Updated Border Operating Model released

Updated Border Operating Model released

On 13 July 2020, the first iteration of the Border Operating Model was published setting out the core model that all importers and exporters will need to follow from January 2021 as well as the additional requirements for specific products such as live animals, plants, products of animal origin and high-risk food not of animal origin.

The government also provided important details of Member State requirements as traders and the border industry will need to ensure they are ready to comply with these, and not just GB requirements.

As set out in the recently published ‘Reasonable Worst Case Scenario’ assumptions, it is largely the level of readiness for Member State requirements which will determine whether there is disruption to the flow of goods at the end of the transition period. This is why there is now additional signposting to those requirements throughout the document, and we are encouraging all GB businesses not just to ensure their own readiness but also the readiness of EU businesses to whom they export, and throughout their supply chains.

Since July the government has been working closely with industry to further develop  plans for the end of the transition period, and also to respond to industry questions since the publication of the first iteration of the Border Operating Model.

This latest iteration of the Border Operating Model provides additional information in a number of key areas as well as clarifying a number of questions from industry.

Click here to access the Border Operating Model – this will be a live document going forward and as the government are able to provide further details, the Border Operating Model will be updated on an ongoing basis.

Commenting on the government’s updated Border Operating Model, published today, British Chambers of Commerce Director of Trade Facilitation Liam Smyth said:

“Today’s announcement of a revised Border Operating Model provides some more of the detail that was missing from the version published less than 12 weeks ago. Duty deferment accounts and postponed VAT accounting will both help firms’ cashflow as we enter a period of huge change at our borders.

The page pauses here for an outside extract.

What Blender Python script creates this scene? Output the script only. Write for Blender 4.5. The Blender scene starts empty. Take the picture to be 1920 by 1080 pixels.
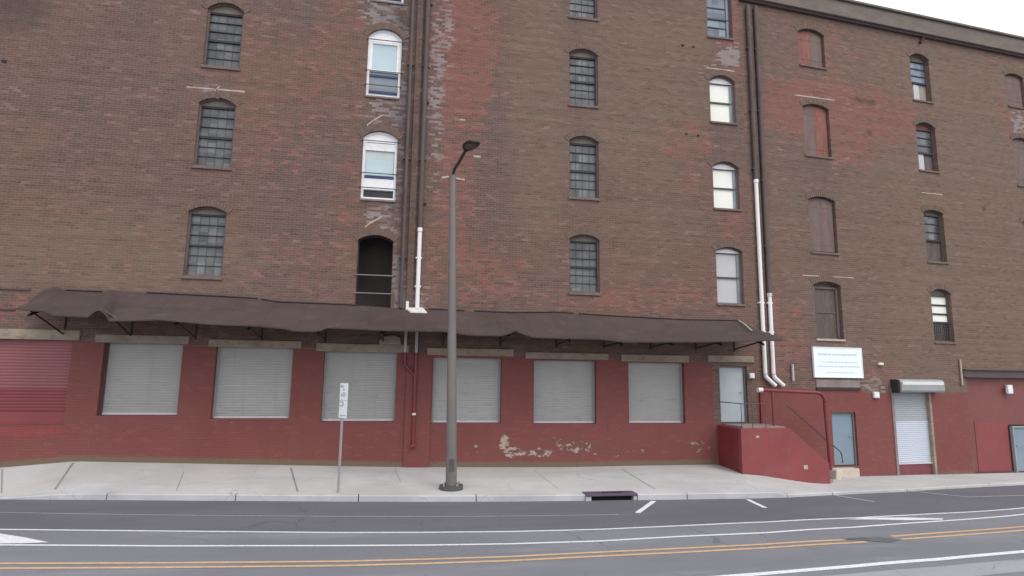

“However, as highlighted in our recent unanswered questions document, businesses still have many areas where they urgently need more certainty, such as how the border between Northern Ireland and Great Britain will operate, clear guidance on rules of origin, which will only be done by ramping up government engagement with business.

“With just over 80 days until the end of the transition period, the businesses that produce the £300bn of UK exports to the EU are desperate for news of a comprehensive free trade agreement that will provide jobs and future prosperity across the United Kingdom.”

"Businesses still have many areas where they urgently need more certainty, such as how the border between Northern Ireland and Great Britain will operate."